Records from a collection
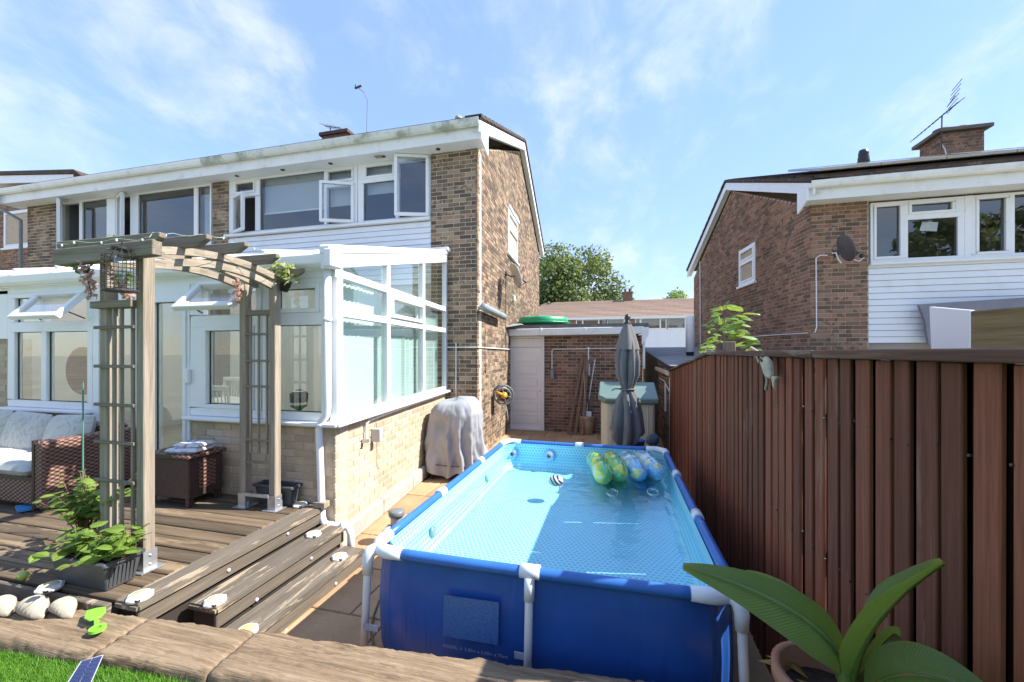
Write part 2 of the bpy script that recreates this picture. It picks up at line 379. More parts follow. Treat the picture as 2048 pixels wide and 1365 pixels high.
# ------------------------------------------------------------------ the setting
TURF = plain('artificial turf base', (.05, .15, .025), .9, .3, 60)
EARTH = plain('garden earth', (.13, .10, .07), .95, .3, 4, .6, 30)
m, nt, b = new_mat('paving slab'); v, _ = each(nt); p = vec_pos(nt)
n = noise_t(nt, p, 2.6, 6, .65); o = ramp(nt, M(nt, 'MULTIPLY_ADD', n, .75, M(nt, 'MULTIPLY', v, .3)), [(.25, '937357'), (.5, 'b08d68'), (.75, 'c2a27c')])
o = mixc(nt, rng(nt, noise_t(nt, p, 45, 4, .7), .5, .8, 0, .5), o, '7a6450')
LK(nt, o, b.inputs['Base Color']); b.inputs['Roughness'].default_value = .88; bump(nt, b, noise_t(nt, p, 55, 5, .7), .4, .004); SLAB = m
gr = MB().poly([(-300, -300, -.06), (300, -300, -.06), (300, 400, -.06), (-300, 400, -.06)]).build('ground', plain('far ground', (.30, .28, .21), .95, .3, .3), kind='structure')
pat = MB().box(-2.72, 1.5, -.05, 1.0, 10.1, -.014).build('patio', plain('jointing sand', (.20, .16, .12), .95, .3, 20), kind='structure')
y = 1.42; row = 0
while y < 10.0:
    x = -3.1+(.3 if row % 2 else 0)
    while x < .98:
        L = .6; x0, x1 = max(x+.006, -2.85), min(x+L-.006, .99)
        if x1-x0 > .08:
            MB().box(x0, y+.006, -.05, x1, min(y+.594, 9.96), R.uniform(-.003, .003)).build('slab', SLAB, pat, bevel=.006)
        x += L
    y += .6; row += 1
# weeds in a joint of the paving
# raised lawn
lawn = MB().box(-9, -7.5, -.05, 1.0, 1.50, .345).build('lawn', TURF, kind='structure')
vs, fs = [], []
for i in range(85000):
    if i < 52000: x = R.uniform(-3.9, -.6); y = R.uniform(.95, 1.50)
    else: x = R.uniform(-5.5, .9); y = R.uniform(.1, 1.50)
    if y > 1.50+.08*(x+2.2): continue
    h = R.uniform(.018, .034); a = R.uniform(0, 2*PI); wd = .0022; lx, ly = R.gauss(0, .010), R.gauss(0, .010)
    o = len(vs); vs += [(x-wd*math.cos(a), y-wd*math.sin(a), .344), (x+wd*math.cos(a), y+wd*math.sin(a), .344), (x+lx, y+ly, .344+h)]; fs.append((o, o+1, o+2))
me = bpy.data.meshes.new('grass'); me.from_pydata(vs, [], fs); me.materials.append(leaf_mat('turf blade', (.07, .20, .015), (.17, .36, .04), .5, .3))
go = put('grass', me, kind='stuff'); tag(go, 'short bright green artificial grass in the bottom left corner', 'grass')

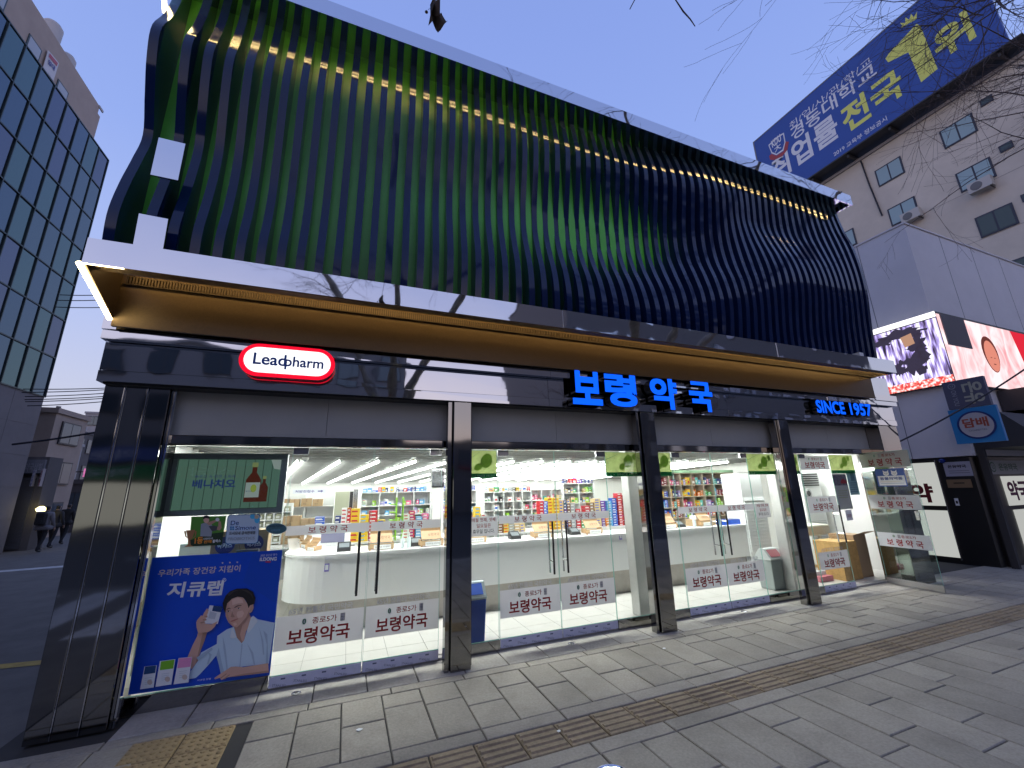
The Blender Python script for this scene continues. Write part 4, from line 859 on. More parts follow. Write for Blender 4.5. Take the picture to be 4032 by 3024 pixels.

**Your instructions:** Reproduce all of the data exactly, omitting each picture it holds.

**Solution:**
Write part 2 of the bpy script that recreates this picture. It picks up at line 379. More parts follow. Treat the picture as 2048 pixels wide and 1365 pixels high.
# ------------------------------------------------------------------ the setting
TURF = plain('artificial turf base', (.05, .15, .025), .9, .3, 60)
EARTH = plain('garden earth', (.13, .10, .07), .95, .3, 4, .6, 30)
m, nt, b = new_mat('paving slab'); v, _ = each(nt); p = vec_pos(nt)
n = noise_t(nt, p, 2.6, 6, .65); o = ramp(nt, M(nt, 'MULTIPLY_ADD', n, .75, M(nt, 'MULTIPLY', v, .3)), [(.25, '937357'), (.5, 'b08d68'), (.75, 'c2a27c')])
o = mixc(nt, rng(nt, noise_t(nt, p, 45, 4, .7), .5, .8, 0, .5), o, '7a6450')
LK(nt, o, b.inputs['Base Color']); b.inputs['Roughness'].default_value = .88; bump(nt, b, noise_t(nt, p, 55, 5, .7), .4, .004); SLAB = m
gr = MB().poly([(-300, -300, -.06), (300, -300, -.06), (300, 400, -.06), (-300, 400, -.06)]).build('ground', plain('far ground', (.30, .28, .21), .95, .3, .3), kind='structure')
pat = MB().box(-2.72, 1.5, -.05, 1.0, 10.1, -.014).build('patio', plain('jointing sand', (.20, .16, .12), .95, .3, 20), kind='structure')
y = 1.42; row = 0
while y < 10.0:
    x = -3.1+(.3 if row % 2 else 0)
    while x < .98:
        L = .6; x0, x1 = max(x+.006, -2.85), min(x+L-.006, .99)
        if x1-x0 > .08:
            MB().box(x0, y+.006, -.05, x1, min(y+.594, 9.96), R.uniform(-.003, .003)).build('slab', SLAB, pat, bevel=.006)
        x += L
    y += .6; row += 1
# weeds in a joint of the paving
# raised lawn
lawn = MB().box(-9, -7.5, -.05, 1.0, 1.50, .345).build('lawn', TURF, kind='structure')
vs, fs = [], []
for i in range(85000):
    if i < 52000: x = R.uniform(-3.9, -.6); y = R.uniform(.95, 1.50)
    else: x = R.uniform(-5.5, .9); y = R.uniform(.1, 1.50)
    if y > 1.50+.08*(x+2.2): continue
    h = R.uniform(.018, .034); a = R.uniform(0, 2*PI); wd = .0022; lx, ly = R.gauss(0, .010), R.gauss(0, .010)
    o = len(vs); vs += [(x-wd*math.cos(a), y-wd*math.sin(a), .344), (x+wd*math.cos(a), y+wd*math.sin(a), .344), (x+lx, y+ly, .344+h)]; fs.append((o, o+1, o+2))
me = bpy.data.meshes.new('grass'); me.from_pydata(vs, [], fs); me.materials.append(leaf_mat('turf blade', (.07, .20, .015), (.17, .36, .04), .5, .3))
go = put('grass', me, kind='stuff'); tag(go, 'short bright green artificial grass in the bottom left corner', 'grass')

The Blender Python script for this scene continues. Write part 4, from line 859 on. More parts follow. Write for Blender 4.5. Take the picture to be 4032 by 3024 pixels.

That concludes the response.